=== DESCRIPTION OF THE TASK ===
Output a verbatim copy of the data, cut off after the line that contains "def S(Y): return (D+Y)/F".

=== DATASET SECTION ===
━━━━━━━━━━
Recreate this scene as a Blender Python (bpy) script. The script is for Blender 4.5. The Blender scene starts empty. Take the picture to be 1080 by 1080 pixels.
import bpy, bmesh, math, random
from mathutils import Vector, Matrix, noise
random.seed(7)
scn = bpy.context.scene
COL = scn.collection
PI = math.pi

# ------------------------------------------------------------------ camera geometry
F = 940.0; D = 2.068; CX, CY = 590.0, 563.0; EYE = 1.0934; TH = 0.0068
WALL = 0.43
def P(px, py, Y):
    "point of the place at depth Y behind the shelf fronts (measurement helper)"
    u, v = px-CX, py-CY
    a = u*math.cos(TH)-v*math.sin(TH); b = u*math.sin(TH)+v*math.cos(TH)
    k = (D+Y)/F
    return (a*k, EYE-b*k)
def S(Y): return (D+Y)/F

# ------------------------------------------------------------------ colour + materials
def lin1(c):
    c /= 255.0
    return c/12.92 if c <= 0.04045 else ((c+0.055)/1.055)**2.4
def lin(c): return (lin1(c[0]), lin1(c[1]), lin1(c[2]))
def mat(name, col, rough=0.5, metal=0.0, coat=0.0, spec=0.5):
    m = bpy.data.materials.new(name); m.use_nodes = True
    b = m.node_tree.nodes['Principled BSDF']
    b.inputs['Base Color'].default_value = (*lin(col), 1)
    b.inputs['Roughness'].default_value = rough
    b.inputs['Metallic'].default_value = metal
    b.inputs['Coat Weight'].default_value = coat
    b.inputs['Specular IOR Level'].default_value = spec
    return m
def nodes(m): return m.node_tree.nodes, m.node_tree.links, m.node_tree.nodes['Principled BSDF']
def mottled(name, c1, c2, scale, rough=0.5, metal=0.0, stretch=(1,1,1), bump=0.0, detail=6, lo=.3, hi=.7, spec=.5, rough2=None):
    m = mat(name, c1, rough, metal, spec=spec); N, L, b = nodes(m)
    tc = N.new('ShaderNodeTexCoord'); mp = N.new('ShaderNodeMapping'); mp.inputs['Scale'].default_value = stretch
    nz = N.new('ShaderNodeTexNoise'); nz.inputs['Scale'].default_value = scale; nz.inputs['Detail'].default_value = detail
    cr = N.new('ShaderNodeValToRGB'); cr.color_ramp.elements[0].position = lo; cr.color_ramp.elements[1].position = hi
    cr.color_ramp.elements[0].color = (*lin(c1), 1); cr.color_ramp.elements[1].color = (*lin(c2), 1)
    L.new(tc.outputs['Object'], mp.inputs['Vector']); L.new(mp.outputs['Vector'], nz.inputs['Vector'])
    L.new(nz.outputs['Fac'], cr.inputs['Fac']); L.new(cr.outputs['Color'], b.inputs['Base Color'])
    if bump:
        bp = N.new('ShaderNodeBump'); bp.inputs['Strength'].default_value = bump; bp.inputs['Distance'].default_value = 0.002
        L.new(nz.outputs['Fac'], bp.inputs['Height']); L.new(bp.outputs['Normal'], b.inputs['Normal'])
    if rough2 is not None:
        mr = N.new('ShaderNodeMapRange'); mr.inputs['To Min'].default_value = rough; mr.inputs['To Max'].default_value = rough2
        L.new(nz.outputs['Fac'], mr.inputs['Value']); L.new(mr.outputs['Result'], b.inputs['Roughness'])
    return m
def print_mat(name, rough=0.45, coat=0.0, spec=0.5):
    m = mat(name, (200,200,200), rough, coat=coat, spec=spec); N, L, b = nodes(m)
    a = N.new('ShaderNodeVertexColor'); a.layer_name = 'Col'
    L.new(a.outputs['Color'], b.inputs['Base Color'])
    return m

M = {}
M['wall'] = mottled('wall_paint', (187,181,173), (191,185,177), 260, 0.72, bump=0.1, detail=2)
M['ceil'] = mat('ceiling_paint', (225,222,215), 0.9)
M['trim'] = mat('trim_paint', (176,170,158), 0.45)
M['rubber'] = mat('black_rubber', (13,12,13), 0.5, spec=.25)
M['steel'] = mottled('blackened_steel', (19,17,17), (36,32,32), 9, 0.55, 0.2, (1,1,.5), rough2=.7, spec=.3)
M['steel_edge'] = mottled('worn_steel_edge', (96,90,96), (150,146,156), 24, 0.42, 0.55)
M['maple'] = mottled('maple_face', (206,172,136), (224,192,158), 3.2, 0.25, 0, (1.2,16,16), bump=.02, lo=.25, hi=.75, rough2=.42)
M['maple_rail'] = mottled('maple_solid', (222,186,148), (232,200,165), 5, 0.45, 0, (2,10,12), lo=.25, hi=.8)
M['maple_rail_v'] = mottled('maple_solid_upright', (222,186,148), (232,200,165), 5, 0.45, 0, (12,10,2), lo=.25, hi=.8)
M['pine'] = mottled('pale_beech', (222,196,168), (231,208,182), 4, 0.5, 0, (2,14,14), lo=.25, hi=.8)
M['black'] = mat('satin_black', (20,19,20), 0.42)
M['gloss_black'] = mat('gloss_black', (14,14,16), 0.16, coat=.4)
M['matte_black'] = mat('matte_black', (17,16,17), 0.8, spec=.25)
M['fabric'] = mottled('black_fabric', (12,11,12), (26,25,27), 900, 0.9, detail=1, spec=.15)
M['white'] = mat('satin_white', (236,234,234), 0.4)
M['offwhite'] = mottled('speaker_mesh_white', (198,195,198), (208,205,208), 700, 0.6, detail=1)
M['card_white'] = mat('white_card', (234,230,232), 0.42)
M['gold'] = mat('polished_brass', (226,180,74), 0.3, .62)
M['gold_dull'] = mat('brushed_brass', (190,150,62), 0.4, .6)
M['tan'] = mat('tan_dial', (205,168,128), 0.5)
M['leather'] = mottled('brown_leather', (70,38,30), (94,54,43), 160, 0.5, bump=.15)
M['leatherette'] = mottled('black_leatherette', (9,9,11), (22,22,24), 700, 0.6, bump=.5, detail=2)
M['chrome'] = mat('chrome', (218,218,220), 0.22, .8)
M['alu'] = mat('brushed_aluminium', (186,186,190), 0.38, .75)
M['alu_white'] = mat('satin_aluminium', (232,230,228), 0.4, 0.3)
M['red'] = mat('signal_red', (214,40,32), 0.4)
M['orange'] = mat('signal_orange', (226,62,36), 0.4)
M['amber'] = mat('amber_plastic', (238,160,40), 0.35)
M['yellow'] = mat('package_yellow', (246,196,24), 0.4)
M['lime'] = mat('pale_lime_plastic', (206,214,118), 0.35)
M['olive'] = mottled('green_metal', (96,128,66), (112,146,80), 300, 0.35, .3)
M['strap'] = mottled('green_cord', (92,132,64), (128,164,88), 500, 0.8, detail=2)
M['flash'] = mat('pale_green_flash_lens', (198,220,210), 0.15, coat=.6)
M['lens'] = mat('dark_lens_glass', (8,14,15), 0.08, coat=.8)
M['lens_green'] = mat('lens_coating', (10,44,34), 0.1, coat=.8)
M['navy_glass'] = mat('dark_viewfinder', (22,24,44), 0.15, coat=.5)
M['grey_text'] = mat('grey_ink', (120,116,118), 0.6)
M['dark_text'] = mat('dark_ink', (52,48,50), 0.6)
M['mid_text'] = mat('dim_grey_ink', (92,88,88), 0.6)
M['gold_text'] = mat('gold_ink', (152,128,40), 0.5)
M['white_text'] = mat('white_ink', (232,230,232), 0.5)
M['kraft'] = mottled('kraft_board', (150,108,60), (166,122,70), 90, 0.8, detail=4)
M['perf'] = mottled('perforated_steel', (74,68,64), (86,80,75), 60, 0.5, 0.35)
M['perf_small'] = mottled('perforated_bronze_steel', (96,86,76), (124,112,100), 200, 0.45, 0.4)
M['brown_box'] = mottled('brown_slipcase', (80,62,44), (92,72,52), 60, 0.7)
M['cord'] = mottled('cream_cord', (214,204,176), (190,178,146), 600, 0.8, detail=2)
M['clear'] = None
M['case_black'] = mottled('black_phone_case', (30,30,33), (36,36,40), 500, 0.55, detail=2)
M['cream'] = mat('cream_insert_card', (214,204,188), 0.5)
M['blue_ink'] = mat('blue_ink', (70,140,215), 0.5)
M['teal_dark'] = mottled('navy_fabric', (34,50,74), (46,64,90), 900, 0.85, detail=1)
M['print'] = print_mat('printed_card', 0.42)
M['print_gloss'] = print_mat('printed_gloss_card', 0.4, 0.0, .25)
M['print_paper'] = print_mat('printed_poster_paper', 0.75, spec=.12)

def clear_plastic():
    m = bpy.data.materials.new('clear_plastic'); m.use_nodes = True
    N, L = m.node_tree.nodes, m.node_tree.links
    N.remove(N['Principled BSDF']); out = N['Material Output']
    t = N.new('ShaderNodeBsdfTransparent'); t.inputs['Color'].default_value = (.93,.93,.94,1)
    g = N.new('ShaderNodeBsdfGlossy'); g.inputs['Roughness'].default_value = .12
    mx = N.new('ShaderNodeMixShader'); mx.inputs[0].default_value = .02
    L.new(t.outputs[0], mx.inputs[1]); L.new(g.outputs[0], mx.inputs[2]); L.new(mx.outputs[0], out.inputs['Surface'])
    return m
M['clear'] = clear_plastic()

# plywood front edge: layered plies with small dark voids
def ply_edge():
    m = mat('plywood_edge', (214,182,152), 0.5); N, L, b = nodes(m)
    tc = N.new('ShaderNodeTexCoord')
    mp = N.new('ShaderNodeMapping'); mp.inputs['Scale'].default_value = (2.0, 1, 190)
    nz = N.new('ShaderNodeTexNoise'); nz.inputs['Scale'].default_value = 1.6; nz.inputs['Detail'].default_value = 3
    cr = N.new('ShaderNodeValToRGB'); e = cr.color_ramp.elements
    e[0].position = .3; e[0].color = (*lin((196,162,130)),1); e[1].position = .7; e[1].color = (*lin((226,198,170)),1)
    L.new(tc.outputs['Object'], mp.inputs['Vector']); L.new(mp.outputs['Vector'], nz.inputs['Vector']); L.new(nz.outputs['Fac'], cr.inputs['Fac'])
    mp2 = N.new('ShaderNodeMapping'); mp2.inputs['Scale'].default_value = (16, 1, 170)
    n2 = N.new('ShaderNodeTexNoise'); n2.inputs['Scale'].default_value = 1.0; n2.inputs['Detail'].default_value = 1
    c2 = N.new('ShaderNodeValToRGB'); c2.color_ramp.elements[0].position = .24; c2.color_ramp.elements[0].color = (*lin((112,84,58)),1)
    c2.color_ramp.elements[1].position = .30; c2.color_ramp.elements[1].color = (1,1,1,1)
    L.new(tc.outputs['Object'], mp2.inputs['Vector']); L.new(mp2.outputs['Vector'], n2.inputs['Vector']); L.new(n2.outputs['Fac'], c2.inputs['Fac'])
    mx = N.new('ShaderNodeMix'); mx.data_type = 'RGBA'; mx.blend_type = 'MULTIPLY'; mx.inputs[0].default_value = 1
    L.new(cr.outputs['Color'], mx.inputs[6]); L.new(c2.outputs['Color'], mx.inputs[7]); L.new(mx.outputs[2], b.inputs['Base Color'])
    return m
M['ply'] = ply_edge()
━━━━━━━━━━
=== WRITTEN RESPONSE ===
Recreate this scene as a Blender Python (bpy) script. The script is for Blender 4.5. The Blender scene starts empty. Take the picture to be 1080 by 1080 pixels.
import bpy, bmesh, math, random
from mathutils import Vector, Matrix, noise
random.seed(7)
scn = bpy.context.scene
COL = scn.collection
PI = math.pi

# ------------------------------------------------------------------ camera geometry
F = 940.0; D = 2.068; CX, CY = 590.0, 563.0; EYE = 1.0934; TH = 0.0068
WALL = 0.43
def P(px, py, Y):
    "point of the place at depth Y behind the shelf fronts (measurement helper)"
    u, v = px-CX, py-CY
    a = u*math.cos(TH)-v*math.sin(TH); b = u*math.sin(TH)+v*math.cos(TH)
    k = (D+Y)/F
    return (a*k, EYE-b*k)
def S(Y): return (D+Y)/F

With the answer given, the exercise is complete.